GIVEN INFORMATION
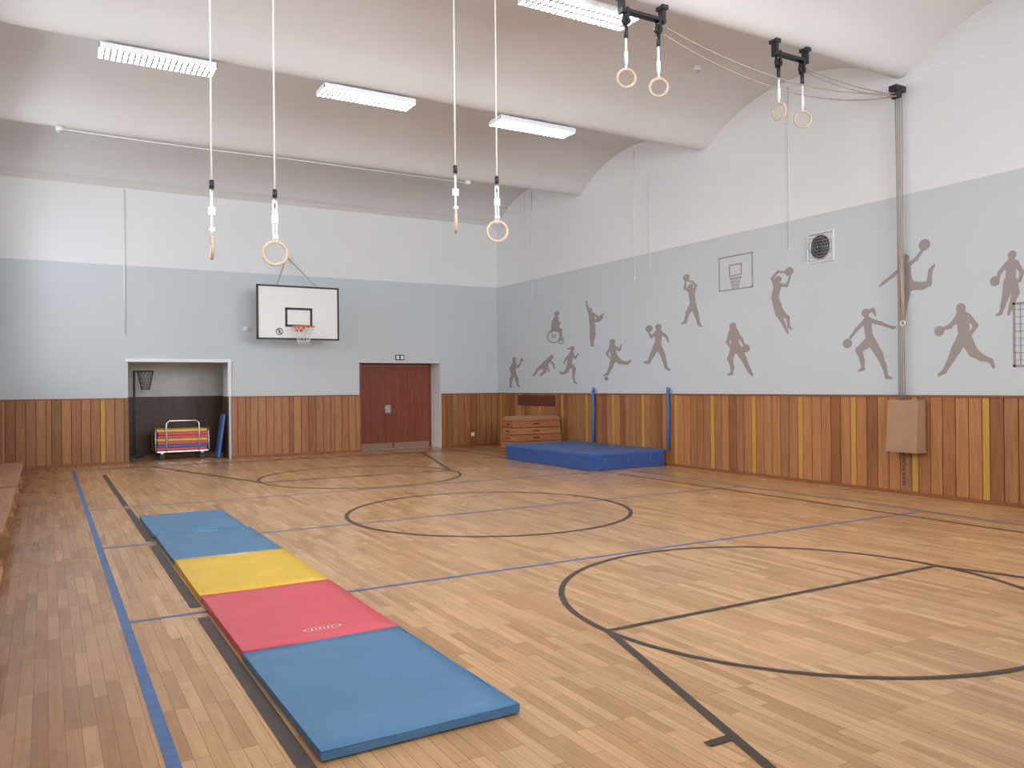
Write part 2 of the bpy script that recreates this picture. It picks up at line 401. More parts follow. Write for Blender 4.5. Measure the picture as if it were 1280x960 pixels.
# ------------------------------------------------------------------ gym mats
def logo(mb, cx, cy, z, w):
    N = 36
    for k in range(N):
        a0, a1 = 2*math.pi*k/N, 2*math.pi*(k+1)/N
        P = lambda r, a: (cx+math.cos(a)*w*r+math.sin(a)*w*0.12, cy+math.sin(a)*w*0.34*r, z)
        mb.flat([P(0.92, a0), P(1, a0), P(1, a1), P(0.92, a1)], M_print)
    for k in range(6):
        x = cx-w*0.6+k*w*0.21
        h = w*(0.10 if k % 2 else 0.15)
        mb.flat([(x-0.004, cy-h, z), (x+w*0.07, cy-h, z), (x+w*0.11, cy+h, z), (x+0.006, cy+h, z)], M_print)
def mat_obj(y0, y1, m, x0=1.0, x1=1.965, rot=0.0, lg=None):
    b = MB('gym_mat'); T = 0.062
    nx, ny = 10, 14; i = b.mi(m)
    top = []
    for a in range(nx+1):
        row = []
        for c_ in range(ny+1):
            u, v = a/nx, c_/ny
            e = min(u, 1-u)*(x1-x0); g = min(v, 1-v)*(y1-y0)
            dd = min(e, g); zz = T - 0.012*math.exp(-dd/0.05) + 0.003*math.sin(a*1.7+y0)*math.sin(c_*1.3)
            row.append(b.bm.verts.new((x0+(x1-x0)*u, y0+(y1-y0)*v, zz)))
        top.append(row)
    for a in range(nx):
        for c_ in range(ny):
            f_ = b.bm.faces.new([top[a][c_], top[a+1][c_], top[a+1][c_+1], top[a][c_+1]]); f_.material_index = i; f_.smooth = True
    loop = [top[a][0] for a in range(nx+1)] + [top[nx][k] for k in range(1, ny+1)] + [top[a][ny] for a in range(nx-1, -1, -1)] + [top[0][k] for k in range(ny-1, 0, -1)]
    cx_, cy_ = (x0+x1)/2, (y0+y1)/2
    def ring(src, z, out):
        r = []
        for v in src:
            p = v.co; q = p.copy()
            q.x += out*(-1 if abs(p.x-x0) < 1e-6 else (1 if abs(p.x-x1) < 1e-6 else 0))
            q.y += out*(-1 if abs(p.y-y0) < 1e-6 else (1 if abs(p.y-y1) < 1e-6 else 0))
            q.z = z; r.append(b.bm.verts.new(q))
        return r
    r1 = ring(loop, T-0.02, 0.006); r2 = ring(loop, 0.010, 0.005); r3 = ring(loop, 0.005, -0.004)
    n = len(loop)
    for A, B in ((loop, r1), (r1, r2), (r2, r3)):
        for k in range(n):
            f_ = b.bm.faces.new([A[k], B[k], B[(k+1) % n], A[(k+1) % n]]); f_.material_index = i
    b.bm.faces.new(r3).material_index = i
    pts = [(x0-0.003, y0-0.003, T-0.013), (x1+0.003, y0-0.003, T-0.013), (x1+0.003, y1+0.003, T-0.013), (x0-0.003, y1+0.003, T-0.013)]
    for k in range(4): b.tube([pts[k], pts[(k+1) % 4]], 0.005, m, 6)
    if lg: logo(b, lg[0], lg[1], T+0.006, lg[2])
    if rot:
        R = Matrix.Rotation(rot, 4, 'Z'); C = Vector((cx_, cy_, 0))
        for v in b.bm.verts: v.co = C + R @ (v.co - C)
    return b.done()
mat_obj(3.40, 4.895, M_blue, rot=0.012, x0=1.0, x1=1.975)
mat_obj(4.92, 6.40, M_red, lg=(1.52, 5.08, 0.125))
mat_obj(6.42, 7.865, M_yel, lg=(1.50, 7.73, 0.11), rot=-0.006)
mat_obj(7.885, 9.33, M_blue, lg=(1.50, 9.2, 0.10))
mat_obj(9.35, 10.83, M_blue, x0=0.99, x1=1.94)

# crash mat
b = MB('crash_mat')
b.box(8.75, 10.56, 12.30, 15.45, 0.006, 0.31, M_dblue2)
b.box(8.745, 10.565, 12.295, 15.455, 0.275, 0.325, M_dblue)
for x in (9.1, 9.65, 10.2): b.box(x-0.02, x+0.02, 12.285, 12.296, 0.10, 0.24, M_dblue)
b.done(0.02, 3)
for k, y in enumerate((14.72, 12.22)):
    b = MB('mat_strap')
    b.tube([(XR-0.07, y, 1.50), (XR-0.085, y, 1.42), (XR-0.075, y-0.01, 1.1), (XR-0.085, y+0.01, 0.7), (XR-0.085, y, 0.34 if k == 0 else 0.3)], 0.030, M_dblue, 8)
    b.torus((XR-0.07, y, 1.50), 0.04, 0.012, (1, 0, 0), M_dblue, 16, 6)
    b.box(XR-0.06, XR-0.046, y-0.03, y+0.03, 1.40, 1.5, M_metal); b.done()

# vaulting box (stacked, tapering sections)
b = MB('vaulting_box'); x0, x1, y0, y1 = 9.18, 10.55, 15.90, 16.48
n = 5; H = 0.80; hs = H/n; TP = 0.010
for k in range(n):
    t0, t1 = TP*k, TP*(k+0.95); za, zb = k*hs+0.004, (k+1)*hs-0.008
    b.prism([(x0+t0, y0+t0, za), (x1-t0, y0+t0, za), (x1-t0, y1-t0, za), (x0+t0, y1-t0, za)],
            [(x0+t1, y0+t1, zb), (x1-t1, y0+t1, zb), (x1-t1, y1-t1, zb), (x0+t1, y1-t1, zb)], M_vault if k % 2 else M_vaultend)
    b.box(x0+t0+0.55, x0+t0+0.72, y0+t1-0.012, y0+t1+0.02, za+0.06, za+0.09, M_dark)
    b.box(x0+t1-0.012, x0+t1+0.02, y0+0.2, y0+0.36, za+0.06, za+0.09, M_dark)
b.box(x0+0.10, x1-0.10, y0+0.08, y1-0.08, 0.02, H, M_dark)
tt = TP*n
b.box(x0+tt-0.02, x1-tt+0.02, y0+tt-0.02, y1-tt+0.02, H-0.006, H+0.04, M_vault)
b.prism([(x0+tt, y0+tt, H+0.04), (x1-tt, y0+tt, H+0.04), (x1-tt, y1-tt, H+0.04), (x0+tt, y1-tt, H+0.04)],
        [(x0+tt+0.03, y0+tt+0.05, H+0.10), (x1-tt-0.03, y0+tt+0.05, H+0.10), (x1-tt-0.03, y1-tt-0.05, H+0.10), (x0+tt+0.03, y1-tt-0.05, H+0.10)], M_leather)
b.done(0.006)

b = MB('vent_grille'); b.box(XR-0.05, XR-0.034, 16.35, 18.1, 1.10, 1.36, M_dark)
for k in range(7): b.box(XR-0.06, XR-0.05, 16.37, 18.08, 1.115+k*0.035, 1.13+k*0.035, M_door)
b.done()

# round fan in wall
b = MB('ventilation_fan'); cy, cz = 8.63, 3.76
M_fan = mat('fan_frame_grey', (0.72, 0.73, 0.73), 0.5)
for (a0, a1, c0, c1) in ((-0.25, 0.25, -0.24, -0.22), (-0.25, 0.25, 0.22, 0.24), (-0.25, -0.23, -0.22, 0.22), (0.23, 0.25, -0.22, 0.22)):
    b.box(XR-0.03, XR, cy+a0, cy+a1, cz+c0, cz+c1, M_fan)
b.box(XR-0.012, XR, cy-0.22, cy+0.22, cz-0.21, cz+0.21, M_fan)
b.cyl((XR-0.02, cy, cz), (XR-0.01, cy, cz), 0.185, M_black, 40)
b.torus((XR-0.022, cy, cz), 0.19, 0.010, (1, 0, 0), M_metal, 40, 8)
for R_ in (0.05, 0.10, 0.145): b.torus((XR-0.03, cy, cz), R_, 0.0032, (1, 0, 0), M_metal, 30, 5)
for k in range(9):
    zz = cz-0.20+k*0.05; b.cyl((XR-0.035, cy-0.23, zz), (XR-0.035, cy+0.23, zz), 0.003, M_metal, 6)
b.done()

# ------------------------------------------------------------------ basketball goal
b = MB('basketball_hoop'); yb = 18.10; bx0, bx1, bz0, bz1 = 4.02, 5.85, 2.69, 3.88
b.box(bx0, bx1, yb, yb+0.035, bz0, bz1, M_board)
fr = 0.028
b.box(bx0-0.01, bx1+0.01, yb-0.012, yb+0.045, bz1-fr, bz1+0.01, M_black); b.box(bx0-0.01, bx1+0.01, yb-0.012, yb+0.045, bz0-0.01, bz0+fr, M_black)
b.box(bx0-0.01, bx0+fr, yb-0.012, yb+0.045, bz0, bz1, M_black); b.box(bx1-fr, bx1+0.01, yb-0.012, yb+0.045, bz0, bz1, M_black)
ix0, ix1, iz0, iz1 = 4.63, 5.24, 2.97, 3.40; lw = 0.05
b.box(ix0, ix1, yb-0.006, yb, iz1-lw, iz1, M_black); b.box(ix0, ix1, yb-0.006, yb, iz0, iz0+lw, M_black)
b.box(ix0, ix0+lw, yb-0.006, yb, iz0, iz1, M_black); b.box(ix1-lw, ix1, yb-0.006, yb, iz0, iz1, M_black)
b.torus((4.50, yb-0.008, 2.86), 0.07, 0.008, (0, 1, 0), M_black, 24, 6)
b.cyl((4.45, yb-0.008, 2.91), (4.55, yb-0.008, 2.81), 0.007, M_black, 6)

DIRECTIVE
Give again the lines from the one with "0.10, 0.24, M_dblue)" to the one with "b.box(XR-0.06, XR-0.046, y-0.03, y+0.03, 1.40, 1.5, M_metal);", both lines included, exactly and with no other line.

SOLVED PROBLEM
for x in (9.1, 9.65, 10.2): b.box(x-0.02, x+0.02, 12.285, 12.296, 0.10, 0.24, M_dblue)
b.done(0.02, 3)
for k, y in enumerate((14.72, 12.22)):
    b = MB('mat_strap')
    b.tube([(XR-0.07, y, 1.50), (XR-0.085, y, 1.42), (XR-0.075, y-0.01, 1.1), (XR-0.085, y+0.01, 0.7), (XR-0.085, y, 0.34 if k == 0 else 0.3)], 0.030, M_dblue, 8)
    b.torus((XR-0.07, y, 1.50), 0.04, 0.012, (1, 0, 0), M_dblue, 16, 6)
    b.box(XR-0.06, XR-0.046, y-0.03, y+0.03, 1.40, 1.5, M_metal); b.done()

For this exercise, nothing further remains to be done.